BRIEF:
How many lines of the records hold the string "Blender"? Reply with the number alone.

EXERCISE INPUTS:
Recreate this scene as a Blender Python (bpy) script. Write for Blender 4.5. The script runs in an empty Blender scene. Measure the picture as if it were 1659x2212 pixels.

...

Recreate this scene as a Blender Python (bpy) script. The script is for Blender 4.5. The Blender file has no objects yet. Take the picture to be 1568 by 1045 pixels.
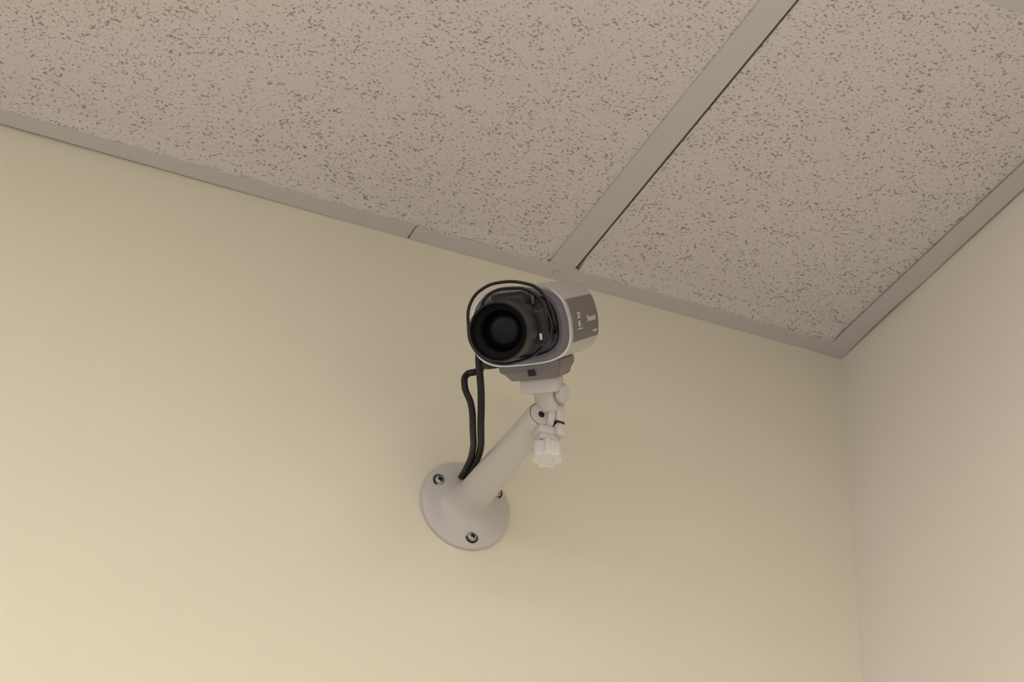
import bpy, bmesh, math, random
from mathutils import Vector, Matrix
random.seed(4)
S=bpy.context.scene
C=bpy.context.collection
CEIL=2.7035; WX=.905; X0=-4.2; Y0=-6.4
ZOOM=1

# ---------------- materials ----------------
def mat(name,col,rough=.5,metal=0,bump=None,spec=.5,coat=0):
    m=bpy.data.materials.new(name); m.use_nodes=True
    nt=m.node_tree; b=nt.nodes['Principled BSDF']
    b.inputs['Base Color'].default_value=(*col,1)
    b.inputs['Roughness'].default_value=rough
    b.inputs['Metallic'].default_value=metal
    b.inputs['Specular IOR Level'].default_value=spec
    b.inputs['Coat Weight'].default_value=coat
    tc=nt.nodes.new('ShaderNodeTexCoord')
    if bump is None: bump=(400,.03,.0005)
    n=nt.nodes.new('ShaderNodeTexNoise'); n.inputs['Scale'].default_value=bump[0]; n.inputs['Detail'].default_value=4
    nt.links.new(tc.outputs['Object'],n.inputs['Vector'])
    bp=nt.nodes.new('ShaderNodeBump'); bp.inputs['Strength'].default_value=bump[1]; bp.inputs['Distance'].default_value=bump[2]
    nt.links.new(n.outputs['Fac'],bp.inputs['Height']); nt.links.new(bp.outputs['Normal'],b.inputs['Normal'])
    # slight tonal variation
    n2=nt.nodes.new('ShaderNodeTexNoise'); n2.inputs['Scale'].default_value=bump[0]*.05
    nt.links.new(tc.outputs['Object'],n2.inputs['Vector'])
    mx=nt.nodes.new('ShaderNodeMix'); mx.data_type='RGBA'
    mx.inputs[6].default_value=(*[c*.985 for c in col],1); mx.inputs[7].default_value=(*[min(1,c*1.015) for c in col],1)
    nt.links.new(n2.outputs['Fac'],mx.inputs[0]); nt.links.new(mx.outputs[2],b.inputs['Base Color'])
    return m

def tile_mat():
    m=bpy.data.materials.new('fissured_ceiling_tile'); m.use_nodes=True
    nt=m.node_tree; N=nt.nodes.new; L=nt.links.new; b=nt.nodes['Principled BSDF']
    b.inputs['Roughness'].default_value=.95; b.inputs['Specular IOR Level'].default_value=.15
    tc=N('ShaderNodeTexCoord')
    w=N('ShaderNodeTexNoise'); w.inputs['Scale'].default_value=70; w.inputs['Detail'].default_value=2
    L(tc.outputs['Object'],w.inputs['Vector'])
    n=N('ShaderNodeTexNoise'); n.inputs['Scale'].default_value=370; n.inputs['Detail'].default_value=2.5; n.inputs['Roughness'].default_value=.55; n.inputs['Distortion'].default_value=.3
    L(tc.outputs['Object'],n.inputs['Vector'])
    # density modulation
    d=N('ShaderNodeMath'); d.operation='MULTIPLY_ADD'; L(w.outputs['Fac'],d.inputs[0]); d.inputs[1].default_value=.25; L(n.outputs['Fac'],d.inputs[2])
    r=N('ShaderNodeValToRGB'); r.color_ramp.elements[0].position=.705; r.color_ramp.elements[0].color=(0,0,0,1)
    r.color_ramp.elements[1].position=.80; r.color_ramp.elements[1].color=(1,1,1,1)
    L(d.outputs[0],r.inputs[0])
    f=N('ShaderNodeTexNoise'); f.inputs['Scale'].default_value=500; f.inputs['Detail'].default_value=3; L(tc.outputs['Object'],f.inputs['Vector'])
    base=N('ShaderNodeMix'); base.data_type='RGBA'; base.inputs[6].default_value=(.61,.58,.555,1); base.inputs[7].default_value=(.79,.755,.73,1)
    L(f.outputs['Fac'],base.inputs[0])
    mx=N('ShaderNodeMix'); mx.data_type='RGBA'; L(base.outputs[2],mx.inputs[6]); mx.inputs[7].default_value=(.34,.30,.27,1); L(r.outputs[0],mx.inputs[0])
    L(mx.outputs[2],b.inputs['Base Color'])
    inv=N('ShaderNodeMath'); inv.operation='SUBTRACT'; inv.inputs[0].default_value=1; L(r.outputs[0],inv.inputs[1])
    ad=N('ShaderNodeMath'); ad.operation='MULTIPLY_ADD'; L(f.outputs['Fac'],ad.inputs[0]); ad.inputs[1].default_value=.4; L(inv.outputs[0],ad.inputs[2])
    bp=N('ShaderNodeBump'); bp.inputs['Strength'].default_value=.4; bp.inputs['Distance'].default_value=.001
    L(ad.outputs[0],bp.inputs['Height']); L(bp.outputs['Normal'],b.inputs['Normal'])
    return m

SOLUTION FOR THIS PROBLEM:
2